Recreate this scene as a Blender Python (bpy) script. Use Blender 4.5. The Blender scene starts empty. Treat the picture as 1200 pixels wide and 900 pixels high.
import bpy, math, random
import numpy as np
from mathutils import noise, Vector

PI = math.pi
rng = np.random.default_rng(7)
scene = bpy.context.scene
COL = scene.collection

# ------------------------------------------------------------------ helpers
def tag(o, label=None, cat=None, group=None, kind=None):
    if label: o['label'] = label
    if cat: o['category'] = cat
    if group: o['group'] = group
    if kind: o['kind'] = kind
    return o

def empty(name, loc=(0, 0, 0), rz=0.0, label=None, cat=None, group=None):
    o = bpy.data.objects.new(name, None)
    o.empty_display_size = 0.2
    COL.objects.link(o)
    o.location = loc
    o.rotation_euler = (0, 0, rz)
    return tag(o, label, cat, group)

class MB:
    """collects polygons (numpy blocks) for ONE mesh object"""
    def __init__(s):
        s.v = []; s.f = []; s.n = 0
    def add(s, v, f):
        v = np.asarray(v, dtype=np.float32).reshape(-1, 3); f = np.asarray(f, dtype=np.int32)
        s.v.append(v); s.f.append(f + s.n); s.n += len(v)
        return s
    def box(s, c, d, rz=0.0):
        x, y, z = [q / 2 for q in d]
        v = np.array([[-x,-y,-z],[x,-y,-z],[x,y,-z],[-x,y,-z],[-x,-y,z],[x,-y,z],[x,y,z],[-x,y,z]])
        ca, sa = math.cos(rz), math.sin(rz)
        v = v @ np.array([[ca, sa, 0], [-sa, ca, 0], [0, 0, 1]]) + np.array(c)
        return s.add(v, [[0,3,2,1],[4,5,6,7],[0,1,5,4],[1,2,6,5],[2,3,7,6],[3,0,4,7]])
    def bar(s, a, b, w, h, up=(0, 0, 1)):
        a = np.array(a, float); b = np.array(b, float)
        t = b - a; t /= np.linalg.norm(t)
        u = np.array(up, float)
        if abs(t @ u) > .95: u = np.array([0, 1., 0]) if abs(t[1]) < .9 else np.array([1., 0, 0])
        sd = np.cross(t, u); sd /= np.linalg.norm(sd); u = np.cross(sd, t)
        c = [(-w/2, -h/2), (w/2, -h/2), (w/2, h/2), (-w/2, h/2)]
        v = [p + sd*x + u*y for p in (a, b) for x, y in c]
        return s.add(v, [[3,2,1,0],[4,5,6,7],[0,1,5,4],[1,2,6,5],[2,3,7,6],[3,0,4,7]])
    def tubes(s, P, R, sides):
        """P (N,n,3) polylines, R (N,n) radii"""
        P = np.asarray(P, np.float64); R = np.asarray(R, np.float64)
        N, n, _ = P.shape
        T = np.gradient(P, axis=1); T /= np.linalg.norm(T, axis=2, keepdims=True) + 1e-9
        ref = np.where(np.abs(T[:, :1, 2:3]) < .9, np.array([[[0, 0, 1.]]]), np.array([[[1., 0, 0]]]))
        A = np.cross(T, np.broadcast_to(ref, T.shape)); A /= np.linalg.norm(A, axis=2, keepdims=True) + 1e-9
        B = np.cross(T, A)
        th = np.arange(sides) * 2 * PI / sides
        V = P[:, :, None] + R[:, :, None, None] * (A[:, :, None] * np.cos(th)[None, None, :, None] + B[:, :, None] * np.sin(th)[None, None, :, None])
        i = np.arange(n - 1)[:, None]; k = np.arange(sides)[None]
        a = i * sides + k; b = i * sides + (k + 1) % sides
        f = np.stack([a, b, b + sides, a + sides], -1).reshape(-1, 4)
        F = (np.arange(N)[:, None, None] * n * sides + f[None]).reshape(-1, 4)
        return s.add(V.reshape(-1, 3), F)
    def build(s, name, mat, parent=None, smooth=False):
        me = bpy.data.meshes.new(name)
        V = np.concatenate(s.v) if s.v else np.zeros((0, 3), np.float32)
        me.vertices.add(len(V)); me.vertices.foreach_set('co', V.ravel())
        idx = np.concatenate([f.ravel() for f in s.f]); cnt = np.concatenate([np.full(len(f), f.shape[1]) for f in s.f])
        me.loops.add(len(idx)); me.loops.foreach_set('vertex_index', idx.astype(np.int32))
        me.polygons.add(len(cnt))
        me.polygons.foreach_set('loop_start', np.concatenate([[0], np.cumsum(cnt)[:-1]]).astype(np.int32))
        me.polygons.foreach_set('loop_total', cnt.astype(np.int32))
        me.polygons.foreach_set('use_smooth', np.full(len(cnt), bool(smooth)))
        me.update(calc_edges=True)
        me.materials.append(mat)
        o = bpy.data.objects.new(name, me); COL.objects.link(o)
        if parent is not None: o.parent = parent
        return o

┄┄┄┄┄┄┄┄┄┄

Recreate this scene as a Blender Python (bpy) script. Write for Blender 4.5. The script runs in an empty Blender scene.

┄┄┄┄┄┄┄┄┄┄

→ **Exercise instructions**: Among the entries above, find the line with "Recreate this scene as a Blender Python (bpy) script. Use" and the line with "return tag(o, label, cat, group)"; give again exactly these two lines and all lines between them.

→ **Task output**:
Recreate this scene as a Blender Python (bpy) script. Use Blender 4.5. The Blender scene starts empty. Treat the picture as 1200 pixels wide and 900 pixels high.
import bpy, math, random
import numpy as np
from mathutils import noise, Vector

PI = math.pi
rng = np.random.default_rng(7)
scene = bpy.context.scene
COL = scene.collection

# ------------------------------------------------------------------ helpers
def tag(o, label=None, cat=None, group=None, kind=None):
    if label: o['label'] = label
    if cat: o['category'] = cat
    if group: o['group'] = group
    if kind: o['kind'] = kind
    return o

def empty(name, loc=(0, 0, 0), rz=0.0, label=None, cat=None, group=None):
    o = bpy.data.objects.new(name, None)
    o.empty_display_size = 0.2
    COL.objects.link(o)
    o.location = loc
    o.rotation_euler = (0, 0, rz)
    return tag(o, label, cat, group)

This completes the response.